§ **Work instructions**
Nothing after the line with "COL = SC.collection" belongs in the copy; extract the lines below from the top through that line, pictures left out.
----
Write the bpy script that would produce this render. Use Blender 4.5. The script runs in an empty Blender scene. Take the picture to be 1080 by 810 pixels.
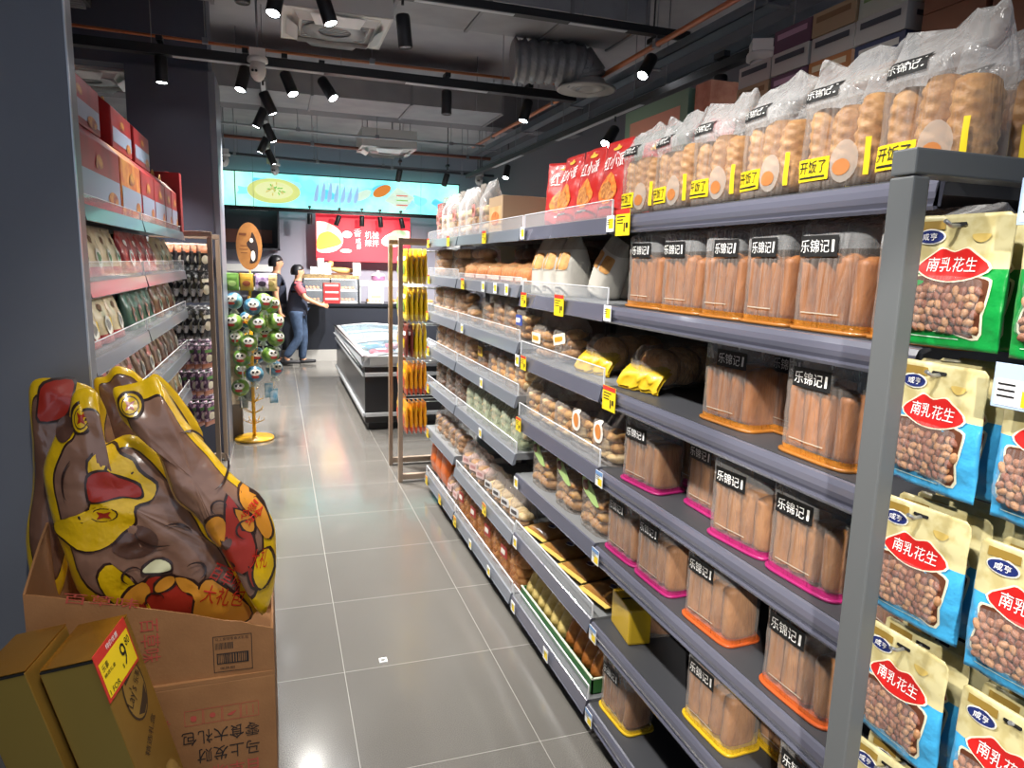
import bpy, bmesh, math, random
from mathutils import Vector, Matrix, noise
random.seed(7)
PI = math.pi
SC = bpy.context.scene
COL = SC.collection

# ------------------------------------------------------------------ camera
F_PX, YAW, PITCH, ROLL, EYE = 735.5, 0.32646, -0.16756, 0.02783, 1.60
cam = bpy.data.cameras.new('camera'); cam_ob = bpy.data.objects.new('camera', cam); COL.objects.link(cam_ob)
_d = Vector((math.sin(YAW)*math.cos(PITCH), math.cos(YAW)*math.cos(PITCH), math.sin(PITCH)))
_r = Vector((math.cos(YAW), -math.sin(YAW), 0)); _u = _r.cross(_d)
_r2 = _r*math.cos(ROLL)+_u*math.sin(ROLL); _u2 = _u*math.cos(ROLL)-_r*math.sin(ROLL)
_m = Matrix((_r2, _u2, -_d)).transposed().to_4x4(); _m.translation = (0, 0, EYE)
cam_ob.matrix_world = _m
cam.sensor_fit = 'HORIZONTAL'; cam.sensor_width = 36; cam.lens = 36*F_PX/1080; cam.clip_start = .05
SC.camera = cam_ob
# ------------------------------------------------------------------ view, world, big lights
SC.view_settings.view_transform = 'Standard'; SC.view_settings.look = 'None'
SC.view_settings.gamma = 1; SC.view_settings.use_curve_mapping = False
SC.view_settings.exposure = 0.0
SC.cycles.transparent_max_bounces = 24; SC.cycles.max_bounces = 7
SC.cycles.sample_clamp_indirect = 4
W = bpy.data.worlds.new('daylight'); SC.world = W; W.use_nodes = True
W.node_tree.nodes['Background'].inputs[0].default_value = (.72, .82, 1, 1)
W.node_tree.nodes['Background'].inputs[1].default_value = .75
SPOT_W = 170

def area(name, loc, size, power, col=(1, .97, .93), rot=(0, 0, 0), size_y=None, parent=None):
    l = bpy.data.lights.new(name, 'AREA'); l.energy = power; l.color = col; l.size = size
    if size_y: l.shape = 'RECTANGLE'; l.size_y = size_y
    o = bpy.data.objects.new(name, l); COL.objects.link(o); o.location = loc; o.rotation_euler = rot
    if parent: o.parent = parent
    return o
def spot_light(name, loc, target, power, angle=70, blend=.6, radius=.03, col=(1, .965, .91)):
    l = bpy.data.lights.new(name, 'SPOT'); l.energy = power; l.color = col
    l.spot_size = math.radians(angle); l.spot_blend = blend; l.shadow_soft_size = radius
    o = bpy.data.objects.new(name, l); COL.objects.link(o); o.location = loc
    o.rotation_euler = (Vector(target)-Vector(loc)).to_track_quat('-Z', 'Y').to_euler()
    return o
# low sun through the shop front behind the camera falls on the end of the right run
sun = bpy.data.lights.new('street_sun', 'SPOT'); sun.energy = 1300; sun.color = (1, .94, .84); sun.spot_size = math.radians(13); sun.spot_blend = .25; sun.shadow_soft_size = .04
sun_ob = bpy.data.objects.new('street_sun', sun); COL.objects.link(sun_ob); sun_ob.location = (-1.6, -2.6, 3.3)
sun_ob.rotation_euler = (Vector((.92, .55, 1.2))-sun_ob.location).to_track_quat('-Z', 'Y').to_euler()

# ------------------------------------------------------------------ materials
def lin(c):
    if isinstance(c, str):
        c = [int(c[i:i+2], 16)/255 for i in (0, 2, 4)]
    return tuple(((v/12.92) if v <= .04045 else ((v+.055)/1.055)**2.4) for v in c)+(1,)
MATS = {}
def P(name, col, rough=.5, metal=0, spec=.5, bump=None, var=None, coat=0, emit=0, stretch=(1, 1, 1), coords='Object'):
    if name in MATS: return MATS[name]
    m = bpy.data.materials.new(name); m.use_nodes = True; nt = m.node_tree; b = nt.nodes['Principled BSDF']
    b.inputs['Base Color'].default_value = lin(col); b.inputs['Roughness'].default_value = rough
    b.inputs['Metallic'].default_value = metal; b.inputs['Specular IOR Level'].default_value = spec
    b.inputs['Coat Weight'].default_value = coat; b.inputs['Coat Roughness'].default_value = .08
    if emit: b.inputs['Emission Color'].default_value = lin(col); b.inputs['Emission Strength'].default_value = emit
    if bump or var:
        tc = nt.nodes.new('ShaderNodeTexCoord'); mp = nt.nodes.new('ShaderNodeMapping'); mp.inputs['Scale'].default_value = stretch
        nt.links.new(tc.outputs[coords], mp.inputs[0])
    if var:
        n = nt.nodes.new('ShaderNodeTexNoise'); n.inputs['Scale'].default_value = var[1]; n.inputs['Detail'].default_value = 4
        r = nt.nodes.new('ShaderNodeValToRGB'); r.color_ramp.elements[0].color = lin(col); r.color_ramp.elements[1].color = lin(var[0])
        r.color_ramp.elements[0].position = var[2] if len(var) > 2 else .35; r.color_ramp.elements[1].position = var[3] if len(var) > 3 else .65
        nt.links.new(mp.outputs[0], n.inputs['Vector']); nt.links.new(n.outputs['Fac'], r.inputs[0]); nt.links.new(r.outputs[0], b.inputs['Base Color'])
        if emit: nt.links.new(r.outputs[0], b.inputs['Emission Color'])
    if bump:
        n2 = nt.nodes.new('ShaderNodeTexNoise'); n2.inputs['Scale'].default_value = bump[0]; n2.inputs['Detail'].default_value = 3
        bp = nt.nodes.new('ShaderNodeBump'); bp.inputs['Strength'].default_value = bump[1]; bp.inputs['Distance'].default_value = bump[2] if len(bump) > 2 else .01
        nt.links.new(mp.outputs[0], n2.inputs['Vector']); nt.links.new(n2.outputs['Fac'], bp.inputs['Height']); nt.links.new(bp.outputs[0], b.inputs['Normal'])
    MATS[name] = m; return m
def FILM(name, col=(.93, .93, .95), fac=.10, edge=.55, rough=.13, bump=(30, .6), tint=(1, 1, 1), stretch=(1, 1, .35)):
    """clear wrapping film: mostly see-through, a little haze, sharp glints on its creases"""
    if name in MATS: return MATS[name]
    m = bpy.data.materials.new(name); m.use_nodes = True; nt = m.node_tree; b = nt.nodes['Principled BSDF']; out = nt.nodes['Material Output']
    b.inputs['Base Color'].default_value = lin(col); b.inputs['Roughness'].default_value = rough; b.inputs['Specular IOR Level'].default_value = 1
    t = nt.nodes.new('ShaderNodeBsdfTransparent'); t.inputs[0].default_value = (*tint, 1)
    lw = nt.nodes.new('ShaderNodeLayerWeight'); lw.inputs[0].default_value = .35
    mr = nt.nodes.new('ShaderNodeMapRange'); mr.inputs['To Min'].default_value = fac; mr.inputs['To Max'].default_value = edge
    mx = nt.nodes.new('ShaderNodeMixShader')
    nt.links.new(lw.outputs['Facing'], mr.inputs['Value']); nt.links.new(mr.outputs[0], mx.inputs[0])
    nt.links.new(t.outputs[0], mx.inputs[1]); nt.links.new(b.outputs[0], mx.inputs[2]); nt.links.new(mx.outputs[0], out.inputs[0])
    if bump:
        tc = nt.nodes.new('ShaderNodeTexCoord'); n2 = nt.nodes.new('ShaderNodeTexNoise'); n2.inputs['Scale'].default_value = bump[0]; n2.inputs['Detail'].default_value = 2
        n2.inputs['Distortion'].default_value = 1.5
        bp = nt.nodes.new('ShaderNodeBump'); bp.inputs['Strength'].default_value = bump[1]; bp.inputs['Distance'].default_value = .02
        mp = nt.nodes.new('ShaderNodeMapping'); mp.inputs['Scale'].default_value = stretch; nt.links.new(tc.outputs['Object'], mp.inputs[0]); nt.links.new(mp.outputs[0], n2.inputs['Vector']); nt.links.new(n2.outputs['Fac'], bp.inputs['Height']); nt.links.new(bp.outputs[0], b.inputs['Normal']); nt.links.new(bp.outputs[0], lw.inputs['Normal'])
    MATS[name] = m; return m
def EM(name, col, s):
    if name in MATS: return MATS[name]
    m = bpy.data.materials.new(name); m.use_nodes = True; b = m.node_tree.nodes['Principled BSDF']
    b.inputs['Base Color'].default_value = lin(col); b.inputs['Emission Color'].default_value = lin(col); b.inputs['Emission Strength'].default_value = s
    MATS[name] = m; return m

def floor_mat():
    m = bpy.data.materials.new('grey_floor_tile'); m.use_nodes = True; nt = m.node_tree; b = nt.nodes['Principled BSDF']; L = nt.links.new
    tc = nt.nodes.new('ShaderNodeTexCoord'); sep = nt.nodes.new('ShaderNodeSeparateXYZ'); L(tc.outputs['Object'], sep.inputs[0])
    def mth(op, a, bb=None):
        n = nt.nodes.new('ShaderNodeMath'); n.operation = op
        for i, v in enumerate((a, bb)):
            if v is None: continue
            if isinstance(v, (int, float)): n.inputs[i].default_value = v
            else: L(v, n.inputs[i])
        return n.outputs[0]
    ids = []
    gs = []
    for ax, off, pit in (('X', .213, .6), ('Y', 2.591, .597)):
        q = mth('DIVIDE', mth('SUBTRACT', sep.outputs[ax], off), pit)
        fr = mth('FRACT', q); ids.append(mth('FLOOR', q))
        gs.append(mth('LESS_THAN', mth('MINIMUM', fr, mth('SUBTRACT', 1, fr)), .0019))
    g = mth('MAXIMUM', gs[0], gs[1])
    cb = nt.nodes.new('ShaderNodeCombineXYZ'); L(ids[0], cb.inputs[0]); L(ids[1], cb.inputs[1])
    wn = nt.nodes.new('ShaderNodeTexWhiteNoise'); L(cb.outputs[0], wn.inputs[0])
    n = nt.nodes.new('ShaderNodeTexNoise'); n.inputs['Scale'].default_value = 330; n.inputs['Detail'].default_value = 3; L(tc.outputs['Object'], n.inputs['Vector'])
    n3 = nt.nodes.new('ShaderNodeTexNoise'); n3.inputs['Scale'].default_value = 5; n3.inputs['Detail'].default_value = 5; L(tc.outputs['Object'], n3.inputs['Vector'])
    r = nt.nodes.new('ShaderNodeValToRGB'); r.color_ramp.elements[0].position = .26; r.color_ramp.elements[1].position = .76
    r.color_ramp.elements[0].color = lin('403e3c'); r.color_ramp.elements[1].color = lin('8a8680'); L(n.outputs['Fac'], r.inputs[0])
    v = mth('ADD', .86, mth('ADD', mth('MULTIPLY', wn.outputs[0], .14), mth('MULTIPLY', n3.outputs['Fac'], .14)))
    mul = nt.nodes.new('ShaderNodeVectorMath'); mul.operation = 'SCALE'; L(r.outputs[0], mul.inputs[0]); L(v, mul.inputs['Scale'])
    mx = nt.nodes.new('ShaderNodeMix'); mx.data_type = 'RGBA'; L(g, mx.inputs[0]); L(mul.outputs[0], mx.inputs[6]); mx.inputs[7].default_value = lin('9d9a94')
    L(mx.outputs[2], b.inputs['Base Color'])
    L(mth('ADD', .10, mth('ADD', mth('MULTIPLY', g, .4), mth('MULTIPLY', n3.outputs['Fac'], .06))), b.inputs['Roughness']); b.inputs['Specular IOR Level'].default_value = .7; b.inputs['Coat Weight'].default_value = .6; b.inputs['Coat IOR'].default_value = 1.6; b.inputs['Coat Roughness'].default_value = .2
    bp = nt.nodes.new('ShaderNodeBump'); bp.inputs['Strength'].default_value = .05; bp.inputs['Distance'].default_value = .001; L(n.outputs['Fac'], bp.inputs['Height']); L(bp.outputs[0], b.inputs['Normal'])
    return m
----
§ **Result of this task**
Write the bpy script that would produce this render. Use Blender 4.5. The script runs in an empty Blender scene. Take the picture to be 1080 by 810 pixels.
import bpy, bmesh, math, random
from mathutils import Vector, Matrix, noise
random.seed(7)
PI = math.pi
SC = bpy.context.scene
COL = SC.collection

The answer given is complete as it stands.